Kenner, a former Democratic district leader, is keeping one eye on the youth programming and another on the mayoral race. “Everybody’s talking about it,” she says, though Kenner is unusually engaged. BJ’s sister didn’t know there was a race on, but was glad to hear that Mayor Bloomberg is in his final year. “Thank God! He was ripping the city off, is all he was going,” she said, strangely. Neither Weems nor Martin is paying much attention to the race yet; both voted for Bill Thompson in 2009.

Kenner says 2009 is the last time Thompson was seen out at Van Dyke; this absence is a reason she’s leaning against voting for him. She likes Bill de Blasio, but isn’t sure he’ll rally enough support.
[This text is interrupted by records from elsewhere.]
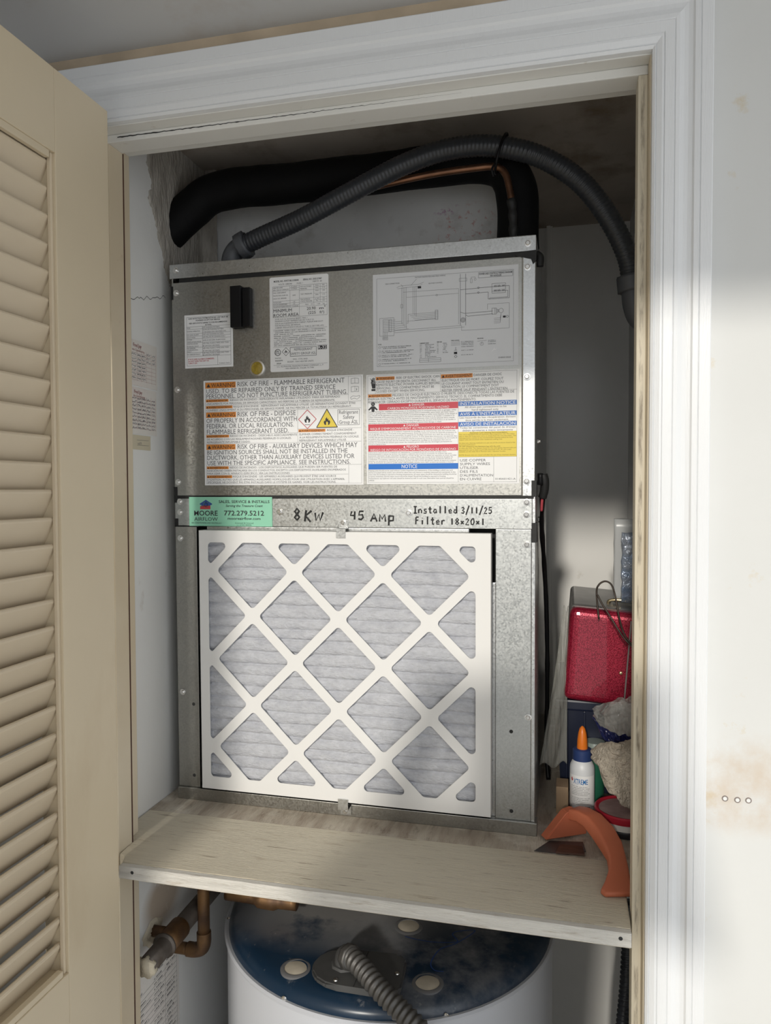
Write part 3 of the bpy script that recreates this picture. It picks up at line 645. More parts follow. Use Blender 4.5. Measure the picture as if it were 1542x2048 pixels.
YL = ['This unit is equipped with an aluminum tube evaporator coil. The safest', 'way to clean the evaporator coil is to simply flush the coil with water. This', 'cleaning practice remains as the recommended cleaning method for both', 'copper tube and aluminum tube residential cooling coils.', None, 'An alternate cleaning method is to use one of the products listed in the', 'technical publication', 'TP-109* (shipped in the literature bag with the unit)', 'to clean the coils. The cleaners listed are the only agents deemed safe and', 'approved for use to clean round tube aluminum coils. TP-109 is also', 'available on the web site in Partner Link > Service Toolkit.', None, 'NOTE: Ensure coils are rinsed well after the use of any chemical cleaners.']
for k, t in enumerate(YL):
    if t: s.text(t, .617, .558 + .0152 * k, .617 + .363 * min(1, len(t) / 73), .558 + .0152 * k + .0095, 'olive', k == 7)
for k, t in enumerate(('USE COPPER', 'SUPPLY WIRES', 'UTILISER', 'DES FILS', "D'ALIMENTATION", 'EN CUIVRE')):
    s.text(t, .624, .780 + .0335 * k, (.790, .816, .742, .738, .836, .762)[k], .802 + .0335 * k, 'greyink')
s.text('0140A01421-A', .850, .950, .978, .966, 'greyink'); s.line(.612, .268, .612, .985, 'greyink', .0003); s.line(.840, .762, .840, .985, 'greyink', .0003); s.line(.612, .762, .985, .762, 'greyink', .0003)
s.done(NM)

# wiring diagram on satin film
s = Sheet('wiring_diagram_label', .2310, .1535, 'wiresheet', U, on_unit(.3590, .8870), label='grey wiring diagram label at the top right of the panel')
s.frame(.028, .045, .968, .955, 'greyink', .0003)
s.frame(.735, .055, .962, .108, 'greyink', .0004); s.text('POWER AND CONTROLS WIRING DIAGRAM', .740, .062, .958, .080, 'ink', True); s.text('AIR HANDLER', .812, .086, .888, .103, 'ink', True)
s.text('FIELD CONNECTIONS', .090, .098, .190, .110, 'greyink'); s.text('FACTORY SHOWN REQUIRES FIELD WIRING', .300, .052, .510, .064, 'greyink'); s.text('BLOWER CONTROL', .395, .122, .490, .134, 'greyink')
T = .00035
for u in (.205, .216, .228, .238): s.line(u, .150, u, .52 + (u - .2) * 1.5, 'greyink', T)
for u in (.285, .296, .307): s.line(u, .150, u, .43 + (u - .285) * 1.2, 'greyink', T)
s.path([(.170, .150), (.190, .135), (.330, .128), (.360, .110)], 'greyink', T); s.path([(.175, .160), (.330, .148), (.350, .130)], 'greyink', T); s.line(.200, .120, .215, .145, 'greyink', T); s.line(.310, .075, .270, .135, 'greyink', T); s.rect(.318, .150, .342, .172, 'ink')
s.path([(.216, .200), (.600, .200), (.600, .560)], 'greyink', T); s.line(.238, .255, .600, .248, 'greyink', T); s.circle(.450, .252, .0014, 'greyink', T, 10)
s.frame(.198, .325, .212, .360, 'greyink', T)
s.frame(.048, .455, .150, .640, 'greyink', T); s.frame(.072, .470, .112, .600, 'greyink', T); s.frame(.118, .470, .132, .600, 'greyink', T)
for k in range(7): s.line(.072, .485 + .017 * k, .112, .485 + .017 * k, 'greyink', T); s.line(.112, .480 + .019 * k, .160, .480 + .019 * k, 'greyink', T)
s.frame(.070, .655, .105, .680, 'greyink', T); s.text('MOTOR', .074, .661, .101, .674, 'greyink')
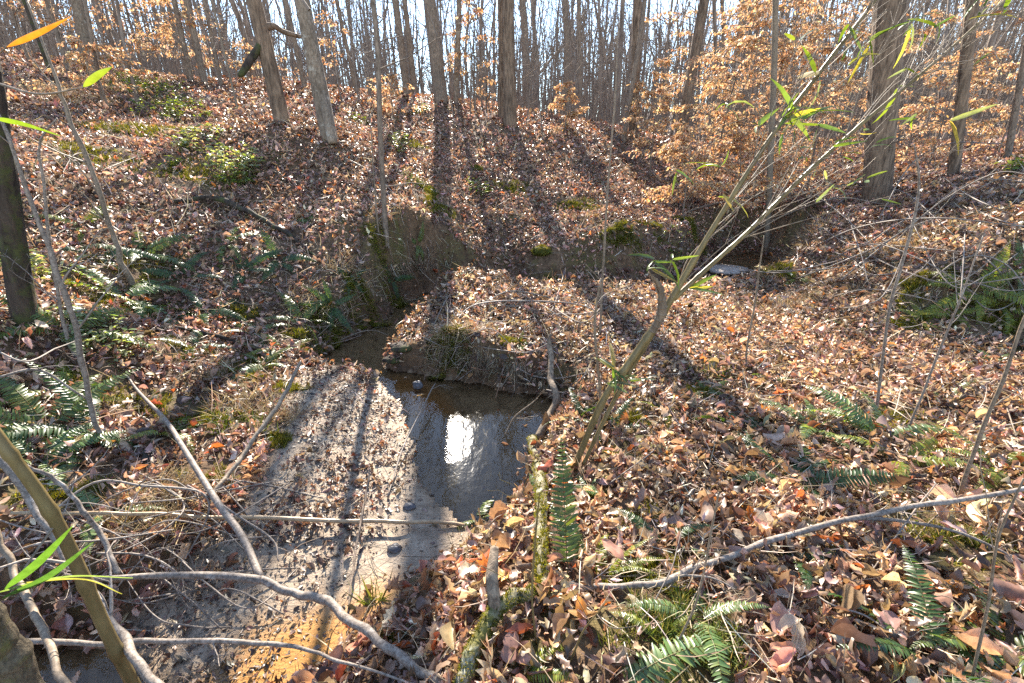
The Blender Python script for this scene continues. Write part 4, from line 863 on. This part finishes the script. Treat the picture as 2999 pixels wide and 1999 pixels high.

Kenner feels a woman or Latino candidate might be what the electorate wants this year, and is inviting Christine Quinn to a women’s history event she’s planning (a “high tea,” where the ladies in attendance wear hats, Kenner hopes).

As Kenner sits in her office in the basement of 422 Blake, a Barack Obama bobble-head vibrates subtly on the desk behind her. I ask Kenner and her friend Penny if their neighbors might feel some pull to vote for Thompson because he, like nearly all of them, is black. Both wave the notion off.

“Ain’t no black or white thing now,” Kenner insists. If you can give Brownsville what it needs, she’ll vote for you, she says. “You could be a green tiger.”